Reportage from Le Coq Sportif's France
NSS - New Sport Side
February 23rd, 2016
Romilly-sur-Seine is a small (about 14,000 inhabitants) village in the north-east of France. It is located in the Champagne Ardenne region, certainly better known for another reason. Romilly-sur-Seine can be reached by a convenient train from Gare de l'Est, in about an hour. The train passes through miles and miles of pure countryside, a landscape that can become alienating to some, or an inspiration to others.
Emile Camuset must have thought this way when, in 1882, founded here the first Le Coq Sportif factory.
In the new headquarter in Romilly, opened 5 years ago to honor and continue the tradition of the cockerel, there is all the apparel and sportswear production of the French brand. So: the golden rooster collections - the top quality ones - and the entire Fiorentina and Saint-Etienne kit.
Everything is handmade, fait en France they say, and calculated in detail. The uniforms of the two teams have different characteristics that make them unique, the most obvious - at least for the French team - is the color. The Saint-Etienne green, become the hallmark of Le Coq extra-footballing production, was born in the '70s, when the team coached by legendary Robert Herbin becomes the first French team to reach the final of the European Cup (now Champions League ), then lost against Bayern Monaco.
But the whole history of the French brand is strictly tied hand in glove with sport, and not only with football. While Le Coq was the first brand worn by Michel Platini in his first team, Nancy, tennis also has played and important role in the spread of the brand.
During our tour, the gentle (almost shy) product manager - speaking in his hypnotic English with French accent - shows us a piece of the new collection, inspired by the exploits of Yannick Noah, the most successful player in the history of French tennis - as well as the father of Joakim, the NBA Chicago Bulls star.
Tennis, along with cycling, is another trump card of Le Coq, one of the areas in which the brand aims to achieve the highest recognition. Today they dress Richard Gasquet, probably the most fascinating and beautiful player in the ATP. The classic tennis polo will wink again next LCS output, a miracle of elegance and appeal to tradition.

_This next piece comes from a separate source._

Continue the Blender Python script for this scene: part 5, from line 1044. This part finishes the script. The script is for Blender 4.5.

In the same capsule collection (the BBR all made in France) there is also the sweatshirt tenniswear 70s, that in a close up view is even prettier than in pictures.

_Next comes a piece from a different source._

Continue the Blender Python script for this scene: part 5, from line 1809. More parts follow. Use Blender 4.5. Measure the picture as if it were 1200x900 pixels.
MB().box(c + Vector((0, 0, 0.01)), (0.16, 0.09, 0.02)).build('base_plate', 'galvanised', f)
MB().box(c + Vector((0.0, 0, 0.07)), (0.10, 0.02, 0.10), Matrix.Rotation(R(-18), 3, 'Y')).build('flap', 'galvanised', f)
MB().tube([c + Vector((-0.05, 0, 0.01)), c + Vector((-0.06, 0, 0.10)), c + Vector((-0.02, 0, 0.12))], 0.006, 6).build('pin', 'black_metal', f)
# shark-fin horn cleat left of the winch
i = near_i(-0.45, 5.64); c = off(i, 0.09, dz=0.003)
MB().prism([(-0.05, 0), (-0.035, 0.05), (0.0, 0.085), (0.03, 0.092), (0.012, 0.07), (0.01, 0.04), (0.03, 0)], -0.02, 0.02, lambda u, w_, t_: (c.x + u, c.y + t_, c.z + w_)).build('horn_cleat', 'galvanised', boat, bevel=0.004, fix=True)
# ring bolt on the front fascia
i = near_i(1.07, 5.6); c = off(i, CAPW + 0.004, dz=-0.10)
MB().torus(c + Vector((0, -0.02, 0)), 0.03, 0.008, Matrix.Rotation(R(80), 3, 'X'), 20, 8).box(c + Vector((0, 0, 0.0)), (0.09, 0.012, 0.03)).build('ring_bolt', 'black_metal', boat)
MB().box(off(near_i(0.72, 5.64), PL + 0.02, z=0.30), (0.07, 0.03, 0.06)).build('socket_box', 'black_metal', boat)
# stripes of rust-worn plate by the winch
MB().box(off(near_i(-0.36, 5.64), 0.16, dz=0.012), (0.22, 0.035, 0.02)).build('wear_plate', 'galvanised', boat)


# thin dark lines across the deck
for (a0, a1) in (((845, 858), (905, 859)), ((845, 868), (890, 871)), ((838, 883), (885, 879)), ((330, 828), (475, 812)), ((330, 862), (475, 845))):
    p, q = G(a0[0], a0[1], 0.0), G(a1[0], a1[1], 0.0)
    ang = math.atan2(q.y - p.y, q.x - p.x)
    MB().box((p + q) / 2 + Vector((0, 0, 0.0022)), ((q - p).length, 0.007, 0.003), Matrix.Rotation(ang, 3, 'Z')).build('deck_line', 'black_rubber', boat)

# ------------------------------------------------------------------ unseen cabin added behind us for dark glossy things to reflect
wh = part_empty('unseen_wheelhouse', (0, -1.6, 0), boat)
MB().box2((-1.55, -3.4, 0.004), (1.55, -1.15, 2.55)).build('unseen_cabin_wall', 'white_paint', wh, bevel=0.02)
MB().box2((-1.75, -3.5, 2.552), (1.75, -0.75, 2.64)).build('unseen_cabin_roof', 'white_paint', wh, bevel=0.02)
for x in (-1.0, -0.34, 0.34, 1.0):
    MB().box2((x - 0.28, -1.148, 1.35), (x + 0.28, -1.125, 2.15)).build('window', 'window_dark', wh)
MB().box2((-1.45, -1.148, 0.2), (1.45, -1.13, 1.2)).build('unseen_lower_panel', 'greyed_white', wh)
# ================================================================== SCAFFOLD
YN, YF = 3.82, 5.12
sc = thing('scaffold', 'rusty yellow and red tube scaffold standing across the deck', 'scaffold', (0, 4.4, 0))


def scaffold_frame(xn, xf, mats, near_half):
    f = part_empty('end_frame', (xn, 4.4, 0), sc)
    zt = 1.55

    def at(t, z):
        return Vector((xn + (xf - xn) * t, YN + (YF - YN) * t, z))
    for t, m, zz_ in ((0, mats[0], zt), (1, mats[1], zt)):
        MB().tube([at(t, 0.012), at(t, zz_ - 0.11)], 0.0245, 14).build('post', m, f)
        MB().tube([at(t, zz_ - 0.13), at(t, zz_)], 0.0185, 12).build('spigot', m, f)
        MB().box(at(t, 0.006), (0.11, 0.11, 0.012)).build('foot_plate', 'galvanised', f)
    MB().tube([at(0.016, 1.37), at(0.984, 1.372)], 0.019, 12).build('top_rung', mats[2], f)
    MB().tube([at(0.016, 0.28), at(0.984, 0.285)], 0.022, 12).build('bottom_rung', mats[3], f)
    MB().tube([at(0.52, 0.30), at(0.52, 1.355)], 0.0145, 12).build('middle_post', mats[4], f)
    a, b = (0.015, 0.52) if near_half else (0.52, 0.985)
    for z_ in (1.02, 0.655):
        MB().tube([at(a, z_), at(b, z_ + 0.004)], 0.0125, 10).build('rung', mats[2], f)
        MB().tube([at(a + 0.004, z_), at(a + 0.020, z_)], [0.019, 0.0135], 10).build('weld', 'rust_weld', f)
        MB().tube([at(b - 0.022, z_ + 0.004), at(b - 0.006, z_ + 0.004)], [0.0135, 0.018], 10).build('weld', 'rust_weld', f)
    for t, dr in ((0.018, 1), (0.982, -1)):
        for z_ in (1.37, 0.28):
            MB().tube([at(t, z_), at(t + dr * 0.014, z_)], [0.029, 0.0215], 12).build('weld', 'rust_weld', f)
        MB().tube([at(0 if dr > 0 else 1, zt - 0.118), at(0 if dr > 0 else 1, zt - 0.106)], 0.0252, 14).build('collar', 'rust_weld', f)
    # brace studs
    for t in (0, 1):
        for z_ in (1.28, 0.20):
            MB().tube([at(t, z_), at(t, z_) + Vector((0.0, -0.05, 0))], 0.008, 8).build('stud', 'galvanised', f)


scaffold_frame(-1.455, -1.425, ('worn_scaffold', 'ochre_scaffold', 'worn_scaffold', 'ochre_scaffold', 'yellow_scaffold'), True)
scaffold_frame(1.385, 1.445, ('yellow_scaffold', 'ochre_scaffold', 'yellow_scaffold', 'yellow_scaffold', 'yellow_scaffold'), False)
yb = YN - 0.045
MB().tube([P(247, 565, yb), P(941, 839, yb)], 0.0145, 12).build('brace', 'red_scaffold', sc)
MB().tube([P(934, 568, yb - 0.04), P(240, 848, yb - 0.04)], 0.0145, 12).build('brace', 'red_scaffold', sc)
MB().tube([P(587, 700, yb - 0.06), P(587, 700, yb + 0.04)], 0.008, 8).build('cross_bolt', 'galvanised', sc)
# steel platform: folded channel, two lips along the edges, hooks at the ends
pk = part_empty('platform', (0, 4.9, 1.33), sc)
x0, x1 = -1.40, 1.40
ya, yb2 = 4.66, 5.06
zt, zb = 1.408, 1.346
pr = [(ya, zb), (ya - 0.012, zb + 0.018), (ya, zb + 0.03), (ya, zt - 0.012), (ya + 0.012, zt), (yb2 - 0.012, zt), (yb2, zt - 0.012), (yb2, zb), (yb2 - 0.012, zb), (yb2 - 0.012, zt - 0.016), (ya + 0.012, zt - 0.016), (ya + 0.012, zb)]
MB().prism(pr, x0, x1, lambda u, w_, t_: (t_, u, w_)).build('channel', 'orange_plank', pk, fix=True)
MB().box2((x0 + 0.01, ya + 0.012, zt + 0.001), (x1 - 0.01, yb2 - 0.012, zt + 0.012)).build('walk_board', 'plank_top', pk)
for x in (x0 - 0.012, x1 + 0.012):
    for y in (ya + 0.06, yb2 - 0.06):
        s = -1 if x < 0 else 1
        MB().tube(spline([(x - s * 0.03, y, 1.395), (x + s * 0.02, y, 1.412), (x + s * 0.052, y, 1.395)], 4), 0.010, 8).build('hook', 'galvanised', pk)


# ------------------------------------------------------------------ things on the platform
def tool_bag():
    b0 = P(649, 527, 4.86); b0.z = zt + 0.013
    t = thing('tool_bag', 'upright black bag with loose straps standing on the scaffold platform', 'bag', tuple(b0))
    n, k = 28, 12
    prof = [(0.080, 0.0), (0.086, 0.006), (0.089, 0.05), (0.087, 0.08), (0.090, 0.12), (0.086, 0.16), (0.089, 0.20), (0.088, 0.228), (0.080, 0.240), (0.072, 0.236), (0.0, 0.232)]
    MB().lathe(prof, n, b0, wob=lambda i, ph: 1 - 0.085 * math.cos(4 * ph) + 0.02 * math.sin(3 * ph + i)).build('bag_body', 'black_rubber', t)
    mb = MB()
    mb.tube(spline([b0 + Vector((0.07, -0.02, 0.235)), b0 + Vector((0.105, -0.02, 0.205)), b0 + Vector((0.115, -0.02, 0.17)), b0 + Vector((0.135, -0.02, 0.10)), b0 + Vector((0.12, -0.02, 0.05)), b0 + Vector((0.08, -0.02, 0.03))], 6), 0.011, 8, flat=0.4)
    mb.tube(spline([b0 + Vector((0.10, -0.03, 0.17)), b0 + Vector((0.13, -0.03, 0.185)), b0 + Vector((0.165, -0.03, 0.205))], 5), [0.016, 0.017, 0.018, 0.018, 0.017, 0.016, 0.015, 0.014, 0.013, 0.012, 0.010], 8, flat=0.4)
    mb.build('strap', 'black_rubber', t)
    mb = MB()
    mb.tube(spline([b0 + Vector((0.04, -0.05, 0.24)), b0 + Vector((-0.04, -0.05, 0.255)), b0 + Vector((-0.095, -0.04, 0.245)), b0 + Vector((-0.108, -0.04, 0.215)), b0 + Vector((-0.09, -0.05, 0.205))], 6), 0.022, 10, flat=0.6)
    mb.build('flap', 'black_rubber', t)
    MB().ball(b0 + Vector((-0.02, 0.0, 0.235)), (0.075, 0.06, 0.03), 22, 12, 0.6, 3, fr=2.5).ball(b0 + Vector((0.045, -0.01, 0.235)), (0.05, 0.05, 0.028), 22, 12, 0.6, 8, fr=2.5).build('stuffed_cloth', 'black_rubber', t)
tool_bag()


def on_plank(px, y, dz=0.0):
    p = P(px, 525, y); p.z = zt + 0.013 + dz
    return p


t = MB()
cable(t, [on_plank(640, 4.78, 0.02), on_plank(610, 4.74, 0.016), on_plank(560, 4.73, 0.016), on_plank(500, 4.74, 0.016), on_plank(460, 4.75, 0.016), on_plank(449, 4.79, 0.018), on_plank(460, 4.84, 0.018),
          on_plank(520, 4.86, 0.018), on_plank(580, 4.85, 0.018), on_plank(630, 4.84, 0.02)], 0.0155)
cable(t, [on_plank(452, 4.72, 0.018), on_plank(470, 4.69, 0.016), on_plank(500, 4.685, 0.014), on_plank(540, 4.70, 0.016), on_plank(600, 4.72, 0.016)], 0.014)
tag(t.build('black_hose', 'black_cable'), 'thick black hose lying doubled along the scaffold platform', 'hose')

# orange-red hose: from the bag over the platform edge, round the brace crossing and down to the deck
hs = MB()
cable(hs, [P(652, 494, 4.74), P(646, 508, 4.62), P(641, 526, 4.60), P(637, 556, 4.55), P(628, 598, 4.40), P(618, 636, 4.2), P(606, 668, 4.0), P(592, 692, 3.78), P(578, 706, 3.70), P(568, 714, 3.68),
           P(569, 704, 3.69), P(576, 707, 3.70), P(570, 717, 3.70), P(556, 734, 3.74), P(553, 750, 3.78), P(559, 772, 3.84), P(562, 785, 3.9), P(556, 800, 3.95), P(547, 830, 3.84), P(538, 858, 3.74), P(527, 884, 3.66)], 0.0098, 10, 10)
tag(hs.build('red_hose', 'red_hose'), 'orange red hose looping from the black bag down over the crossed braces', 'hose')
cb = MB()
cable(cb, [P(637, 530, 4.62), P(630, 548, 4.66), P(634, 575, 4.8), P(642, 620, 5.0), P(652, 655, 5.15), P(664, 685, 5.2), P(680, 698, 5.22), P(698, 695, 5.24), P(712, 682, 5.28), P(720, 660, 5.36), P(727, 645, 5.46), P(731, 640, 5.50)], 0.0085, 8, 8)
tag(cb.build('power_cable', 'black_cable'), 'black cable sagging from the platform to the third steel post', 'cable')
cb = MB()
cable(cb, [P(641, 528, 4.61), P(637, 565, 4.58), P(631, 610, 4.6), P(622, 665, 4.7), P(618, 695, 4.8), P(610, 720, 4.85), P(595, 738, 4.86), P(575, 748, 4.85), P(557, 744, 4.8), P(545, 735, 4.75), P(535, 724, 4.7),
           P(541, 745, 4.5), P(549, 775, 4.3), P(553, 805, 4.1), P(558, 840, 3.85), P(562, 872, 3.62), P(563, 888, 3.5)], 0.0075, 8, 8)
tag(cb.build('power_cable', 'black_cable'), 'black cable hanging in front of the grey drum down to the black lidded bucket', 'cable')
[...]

Traditional is also the modus operandi of the factory, based on the successful concept of experience. It takes from 2 to 5 years of training to be hired in Romilly, a period of time during which the future employees are carefully trained by the company. Human limbs that work with the precision of a robot, it might be this the sentence to summarize what we saw in our little trip. The print process is then one of those operations that remind you the beautiful color game of the childhood.

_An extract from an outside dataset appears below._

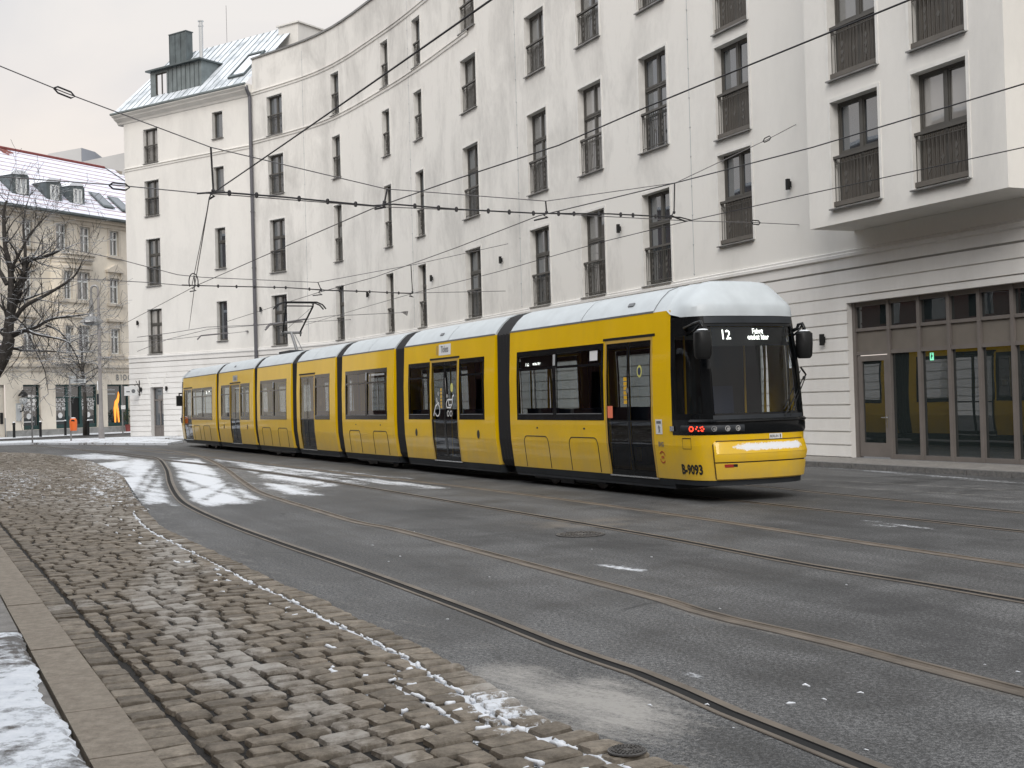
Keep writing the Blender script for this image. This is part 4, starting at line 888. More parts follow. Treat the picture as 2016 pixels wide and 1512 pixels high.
for mi, m in enumerate(MODS):
    a, b = m['a'], m['b']; hi = max([w[4] for w in m['win']])
    ops_ = [(w[0], w[1], w[3], w[4]) for w in m['win']] + [(d[0], d[1], .30, hi + .03) for d in m['door']]
    body = None
    for far in (1, 0):                                   # side wall with turned-in edges at the ends and openings
        mb = MB(); wall_grid(mb, lambda f, z: side(f, z, far), [a, b], Z0, ZT, ops_, ZS)
        st_ = [Z0] + list(ZS) + [ZT]
        for q0, q1 in zip(st_[:-1], st_[1:]):
            for e_ in ((a, -.0), (b, 0.)) if mi else ((a, 0),): mb.quad(side(e_[0], q0, far), side(e_[0], q1, far), side(e_[0], q1, far, -.22), side(e_[0], q0, far, -.22))
        for o_ in ops_:
            for f in o_[:2]: mb.quad(side(f, o_[2], far), side(f, o_[3], far), side(f, o_[3], far, -.05), side(f, o_[2], far, -.05))
        body = mb.build('body_side', 'yellow', tram, local=True)
    rb = MB(); g = [a] + [q + e_ for q in m['roofgap'] for e_ in (-.008, .008)] + [b - (.40 if mi == 0 else 0)]
    for p, q in zip(g[::2], g[1::2]):
        rb.add([(f, l, z) for f in (p, q) for l, z in ROOFP], [(j, j + 1, len(ROOFP) + j + 1, len(ROOFP) + j) for j in range(len(ROOFP) - 1)])
    for q in m['roofgap']: rb.add([(f, l * .99 + .012, z - .012) for f in (q - .01, q + .01) for l, z in ROOFP], [(j, j + 1, len(ROOFP) + j + 1, len(ROOFP) + j) for j in range(len(ROOFP) - 1)])
    for e_ in ((a, b) if mi else (a,)): rb.add([(e_, l, z) for l, z in ROOFP], [tuple(range(len(ROOFP)))])
    ro = autosmooth(rb.build('roof', 'tramroof', tram, local=True), 40)
    gt = MB(); gt.frame_box((a, .045, 2.925), (b - a - (.4 if mi == 0 else 0), 0, 0), (0, .012, 0), (0, 0, .03)); gt.build('gutter', 'inkgrey', ro, local=True)
    if mi in (0, 1, 5): 
        q = MB(); f0 = {0: -1.15, 1: -9.25, 5: -29.}[mi]; q.prism([(f0, .165, 3.09), (f0 + .17, .165, 3.09), (f0 + .17, .205, 3.14), (f0, .205, 3.14)], (0, -.012, .01)); q.build('roof_vent', 'inkgrey', ro, local=True)
    sk_ = MB()
    for far in (0, 1):
        o_ = -.012; sk_.quad(side(a, .22, far, o_), side(b, .22, far, o_), side(b, .335, far, -.004), side(a, .335, far, -.004))
    sk_.box(a + .02, b - .02, .12, WT - .12, .17, .30); sk_.build('skirt', 'dgrey', tram, local=True)
    # interior
    it = MB(); it.box(a, b - .02, .10, WT - .10, .30, .36); it.build('floor', 'floor', body, local=True)
    it = MB(); it.box(a, b - (.5 if mi == 0 else 0.02), .14, WT - .14, 2.56, 2.62); it.build('ceiling', 'inside', body, local=True)
    nd = m['door'][0] if m['door'] else (a, a)
    se = MB(); f = a + .5
    while f < b - .7:
        if not (nd[0] - .45 < f < nd[1] + .1) or not m['door']:
            for l0_ in (.20, 1.34):
                se.box(f, f + .42, l0_, l0_ + .75, .74, .80); se.prism([(f - .02, l0_, .80), (f + .08, l0_, .80), (f - .02, l0_, 1.42), (f - .08, l0_, 1.42)], (0, .75, 0)); se.box(f + .1, f + .3, l0_ + .2, l0_ + .5, .36, .74)
        f += .86
    if se.v: se.build('seat', 'seat', body, local=True)
    for f in ([nd[0] - .1, nd[1] + .1] if m['door'] else [(a + b) / 2]):
        for l in (.55, WT - .55): MB().tube([(f, l, .36), (f, l, 2.56)], .017, 6).build('grab_pole', 'pole', body, local=True)
    # windows
    for w in m['win']:
        for far in (0, 1):
            fr = MB(); e = .075
            edges = [w[0]] + w[2] + [w[1]]
            ho = [(p + (e if i == 0 else .07), q - (e if i == len(edges) - 2 else .07), w[3] + .11, w[4] - .10) for i, (p, q) in enumerate(zip(edges[:-1], edges[1:]))]
            wall_grid(fr, lambda f, z: side(f, z, far, .004), [w[0], w[1]], w[3], w[4], ho, ZS)
            for h_ in ho:
                for f in h_[:2]: fr.quad(side(f, h_[2], far, .004), side(f, h_[3], far, .004), side(f, h_[3], far, -.02), side(f, h_[2], far, -.02))
                for z in h_[2:]: fr.quad(side(h_[0], z, far, .004), side(h_[1], z, far, .004), side(h_[1], z, far, -.02), side(h_[0], z, far, -.02))
                zt = h_[3] - .27
                if far == 0: fr.frame_box(side(h_[0], zt, far, .002), (h_[1] - h_[0], 0, 0), (0, .012, 0), (0, 0, .045)); 
            fo = fr.build('window', 'black', tram, local=True)
            pn = MB(); rl = MB()
            for h_ in ho:
                pn.quad(side(h_[0], h_[2], far, -.012), side(h_[1], h_[2], far, -.012), side(h_[1], h_[3], far, -.012), side(h_[0], h_[3], far, -.012))
                if not far: rl.frame_box(side(h_[0], h_[2] - .004, far, .008), (h_[1] - h_[0], 0, 0), (0, .012, 0), (0, 0, .014))
            pn.build('pane', 'tramglass', fo, local=True)
            if rl.v: rl.build('glazing_bead', 'inkgrey', fo, local=True)
    for dd_ in m['door']:
        for far in (0, 1):
            n_ = dd_[2]; wd = (dd_[1] - dd_[0]) / n_
            fr = MB(); zt = hi + .03
            for q in ((dd_[0] + .005, dd_[0] + .055, .33, zt - .055), (dd_[1] - .055, dd_[1] - .005, .33, zt - .055), (dd_[0] + .005, dd_[1] - .005, zt - .055, zt - .0)):
                if far: continue
                zz = [z for z in [q[2], .85, 1.22, 2.0, q[3]] if q[2] <= z <= q[3]]
                for z0_, z1_ in zip(zz[:-1], zz[1:]): fr.quad(side(q[0], z0_, far, .0), side(q[1], z0_, far, .0), side(q[1], z1_, far, .0), side(q[0], z1_, far, .0))
            if fr.v: fr.build('door_frame', 'doortrim', tram, local=True)
            hd = MB(); hd.frame_box(side(dd_[0] - .05, zt + .0, far, .006 if not far else .0), (dd_[1] - dd_[0] + .12, 0, 0), (0, .02, 0), (0, 0, .04)); hd.build('door_header', 'blackmat', tram, local=True)
            for i in range(n_):
                p, q = dd_[0] + .05 + i * (dd_[1] - dd_[0] - .1) / n_ + .004, dd_[0] + .05 + (i + 1) * (dd_[1] - dd_[0] - .1) / n_ - .004
                lf = MB(); wall_grid(lf, lambda f, z: side(f, z, far, -.012), [p, q], .34, zt - .06, [(p + .045, q - .045, .42, 1.20), (p + .045, q - .045, 1.235, zt - .12)], ZS)
                lo = lf.build('door', 'black', tram, local=True); pn = MB()
                for z0_, z1_ in ((.42, .85), (.85, 1.20), (1.235, zt - .12)): pn.quad(side(p + .04, z0_, far, -.018), side(q - .04, z0_, far, -.018), side(q - .04, z1_, far, -.018), side(p + .04, z1_, far, -.018))
                pn.build('pane', 'doorglass', lo, local=True)
            sl = MB(); sl.frame_box(side(dd_[0], .305, far, .012 if not far else -.01), (dd_[1] - dd_[0], 0, 0), (0, .05, 0), (0, 0, .022)); sl.build('door_sill', 'chrome', tram, local=True)
    for h0, h1 in m['hatch']:                             # wheel-arch covers outlined in the lower panel
        zz = .93; r_ = .13; pts = [(h0, .345), (h0, zz - r_)] + [(h0 + r_ - r_ * math.cos(t), zz - r_ + r_ * math.sin(t)) for t in np.linspace(.2, PI / 2, 5)] + [(h1 - r_ + r_ * math.sin(t), zz - r_ + r_ * math.cos(t)) for t in np.linspace(0, PI / 2 - .2, 5)] + [(h1, zz - r_), (h1, .345)]
        mb = MB().tube([side(f, z, 0, .0) for f, z in pts], .009 if mi == 0 else .011, 5); mb.build('hatch_joint', 'inkdark', tram, local=True)
    if m['hatch'] and mi < 3:
        mb = MB()
        for f in (m['hatch'][0][0] + .55, m['hatch'][1][0] + .55): mb.frame_box(side(f, 1.07, 0, .004), (.06, 0, 0), (0, .01, 0), (0, 0, .03))
        mb.build('latch', 'inkdark', tram, local=True)
    if mi in (1, 5):
        mb = MB()
        for f in (m['win'][0][0] + .45, m['win'][1][1] - .35):
            c = side(f, .93, 0, .004); mb.add([c + [.07 * math.cos(t), 0, .09 * math.sin(t)] for t in np.linspace(0, 2 * PI, 13)[:-1]], [tuple(range(12))])
        mb.build('door_button', 'inkdark', tram, local=True)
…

For a moment we also realize the effect the November attacks had on LCS production, but we can't tell you more. French people take exclusives very seriously, and they also hid the name of the mysterious Italian who worked on the re-issue of the most iconic of their productions, the number 10 shirt of Maradona in Mexico '86.
You can breathe so much football in that factory... From the same minds - or at least by the same company line - have passed some of the most symbolic football t-shirts ever, that marked entire generations. The one of Johan Cruyff, the one of the Olimpique Marseille become champion in Europe, or even Italy in ‘82 and Senegal in the miracles of 2002 and the French National team for the first European championship.
On the same morning we are lucky enough to visit also France Teintures (based in Troyes), one of the oldest dying factories in France and currently the largest in the business. Among its customers, of course, there is Le Coq Sportif. What strikes us are the high standards, the difficulty of producing something that seems elementary, such as cotton, and the myriad ways in which one thing (actually the same thing) can be done.
They actually make us understand that there is only one way to make things: well. It is difficult to understand the manufacturing and dying processes, what is most surprising is the obsessive attention to the degree of the fabrics' resistance to washing, their no shape-shifting abilities.
It is strange and curious to compare the raw materials with the finished products put on sale in the flagship store of Rue de Montmartre we visited the day before. We get there after having made a stop in the beautiful Le Coq Sportif offices in Rue Bachaumont, where the LCS team works in front of of windows overlooking the magical Parisian rooftops, from which comes a huge amount of light. After a little tour on their rooftop - one of those places that help you visualize the concept of envy - we are shown the showroom with the spring collection.
LCS will make a major breakthrough in the sneaker market, we understand, in the wake of the great success of the Arthur Ashe collection. At least three collections will become indispensable in the coming months in many European shops.
They tell us that we are lucky, just a day before Paris was gray, rainy and very cold. That morning there is instead a sun that will accompany us throughout the day, even during our trip in the town. It is obvious, every time you set foot in Paris, the phrase the enchanting Marion Cotillard pronounces in Woody Allen’s Midnight in Paris comes to your mind.
But Paris is one of the few places where you can be trivial without feeling guilty, where there is still so much beauty in the banal. That's why we walk to Montmartre, we have dinner in a bistrot and then, in the freezing cold of the capital of Europe, we get lost in the rush of a small vintage car with its capote down.